Gallienus, upon the captivity of his father, was invested with the imperial sceptre. Appalled by the fate of Valerian, he dared not march to attack the barbarians. Sheltering himself in Rome, he endeavored to bribe the Goths and Vandals to cease their ravages. The barbarians accepted his bribes, despised his weakness, and continued their forrays.

The Roman empire was in hopeless ruin. There was no longer recognized government or recognized law. In all directions, ambitious generals were rising in struggles for the crown. In the course of twelve years, more than thirty of these claimants appeared. The whole empire was swept by the blood-red surges of civil war. In those twelve years, it is estimated that the Roman empire, by civil war and barbaric invasion, lost one-half of its population. The sword, famine,and pestilence swept off a hundred and fifty millions of the inhabitants.

These barbarians ravaged the empire in all directions, perpetrating horrors indescribable. Several times they flaunted their defiant flag within sight of the dome of the capitol at Rome. Aureolus, an insurgent general, marched upon Rome with an army from the Upper Danube. Gallienus advanced to meet him. In the tumult of a midnight battle, he was slain by one of his own soldiers. With his dying breath he named one of his most distinguished generals, Claudius, emperor. The senate accepted him.

Claudius captured Aureolus, and put him to death. The barbarians now, in armaments more formidable than ever before, were crossing the frontiers in a line fifteen hundred miles in length, extending from the German Ocean to the waves of the Euxine.

An immense army of Goths, numbering three hundred and twenty thousand men, in six thousand barges, descended the Dneister to the Black Sea. Hence, passing through the Bosphorus, they entered the Sea of Marmora, and swept resistlessly over all the provinces of ancient Greece. Claudius attacked them. In a momentary revival of the ancient Roman vigor, he drove them back to their forests. In the pursuit, Claudius died; and the sceptre passed to Aurelian, the son of a peasant, but one of Rome’s ablest generals. He pursued the Goths with astonishing energy, smiting them with a rod of iron. He drove them from France, Spain, and Britain, and then prepared to attack them in the Far East.

Among the many rivals for the imperial throne who at this time sprang up, there was one named Odenathus, at Palmyra, near the Euphrates. He maintained his sovereignty over many wide provinces there for twelve years. Dying, he transmitted his sceptre to his widow Zenobia. Her history was so wonderful as to merit particular notice.

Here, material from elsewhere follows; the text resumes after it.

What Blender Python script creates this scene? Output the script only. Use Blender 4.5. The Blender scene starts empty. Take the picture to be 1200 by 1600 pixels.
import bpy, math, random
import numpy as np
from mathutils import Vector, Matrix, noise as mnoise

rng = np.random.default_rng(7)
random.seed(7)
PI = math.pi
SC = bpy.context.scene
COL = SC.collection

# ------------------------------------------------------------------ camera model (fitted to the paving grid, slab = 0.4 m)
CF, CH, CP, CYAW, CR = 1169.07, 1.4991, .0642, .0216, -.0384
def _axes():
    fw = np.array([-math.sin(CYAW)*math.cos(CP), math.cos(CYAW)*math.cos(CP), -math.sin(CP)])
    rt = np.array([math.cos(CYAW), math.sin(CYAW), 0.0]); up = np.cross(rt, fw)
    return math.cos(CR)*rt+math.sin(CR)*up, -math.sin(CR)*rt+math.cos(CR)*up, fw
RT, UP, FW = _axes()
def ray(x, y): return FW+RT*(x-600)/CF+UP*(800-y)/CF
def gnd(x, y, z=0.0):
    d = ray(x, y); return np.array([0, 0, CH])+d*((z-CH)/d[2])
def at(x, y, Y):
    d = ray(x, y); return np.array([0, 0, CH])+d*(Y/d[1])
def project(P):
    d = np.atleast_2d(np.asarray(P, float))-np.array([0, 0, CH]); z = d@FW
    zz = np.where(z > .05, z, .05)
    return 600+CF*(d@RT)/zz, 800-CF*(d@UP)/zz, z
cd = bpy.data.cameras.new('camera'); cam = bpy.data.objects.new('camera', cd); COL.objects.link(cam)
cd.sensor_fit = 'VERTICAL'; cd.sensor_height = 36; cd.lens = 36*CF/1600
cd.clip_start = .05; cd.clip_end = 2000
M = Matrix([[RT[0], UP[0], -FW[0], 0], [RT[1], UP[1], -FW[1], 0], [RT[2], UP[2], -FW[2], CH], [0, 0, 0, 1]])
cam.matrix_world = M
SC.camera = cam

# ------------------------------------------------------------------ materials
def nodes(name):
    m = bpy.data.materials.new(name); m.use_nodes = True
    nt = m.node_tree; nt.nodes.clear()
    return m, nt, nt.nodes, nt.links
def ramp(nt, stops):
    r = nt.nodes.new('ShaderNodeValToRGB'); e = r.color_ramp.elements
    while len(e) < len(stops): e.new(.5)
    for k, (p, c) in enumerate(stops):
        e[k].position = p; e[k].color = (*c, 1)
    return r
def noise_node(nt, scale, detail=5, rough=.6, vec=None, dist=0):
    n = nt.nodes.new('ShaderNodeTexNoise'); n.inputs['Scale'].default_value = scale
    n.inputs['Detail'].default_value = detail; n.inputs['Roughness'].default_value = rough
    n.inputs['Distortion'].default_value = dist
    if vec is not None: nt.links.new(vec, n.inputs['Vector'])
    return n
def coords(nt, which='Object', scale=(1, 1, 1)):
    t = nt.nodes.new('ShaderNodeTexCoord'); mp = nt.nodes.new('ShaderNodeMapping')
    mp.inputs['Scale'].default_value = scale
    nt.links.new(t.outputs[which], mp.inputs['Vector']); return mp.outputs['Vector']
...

Queen Zenobia was an extraordinary woman. She was as graceful in form as a sylph, marvellously beautiful in features, and endowed with the highest intelligence. She spoke fluentlyfour languages,—Latin, Greek, Egyptian, and Syriac. What was still more wonderful for a woman in those days, she was an author, and had written an epitome of Oriental history. Her domain extended from the Euphrates to the Mediterranean. The celebrated Longinus, whose fame is known to every student, was her secretary.

Without assuming any hostility with the powers at Rome, Zenobia, for five years, maintained uncontrolled command over this eastern division of the empire. Aurelian marched against her. The witty satirists of Rome lampooned him for making war against a woman. Aurelian replied in a communication to the senate,—

“Some speak with contempt of war against a woman. They know not the character or the power of Zenobia. It is impossible to enumerate her warlike preparations, of stones, arrows, and every species of missile weapon. She has numerous and powerful military engines from which artificial fire is thrown. The dread of punishment has armed her with desperation. Yet I trust in the protecting deities of Rome.”

After several sanguinary battles, in which Zenobia was worsted, she retired to her citadel within the walls of Palmyra. As the Romans vigorously pressed the siege, she, conscious of the doom that awaited her should she be captured, attempted to escape on one of her fleetest dromedaries. She had reached the distance of sixty miles, when she was overtaken, and brought back, a captive, to Aurelian.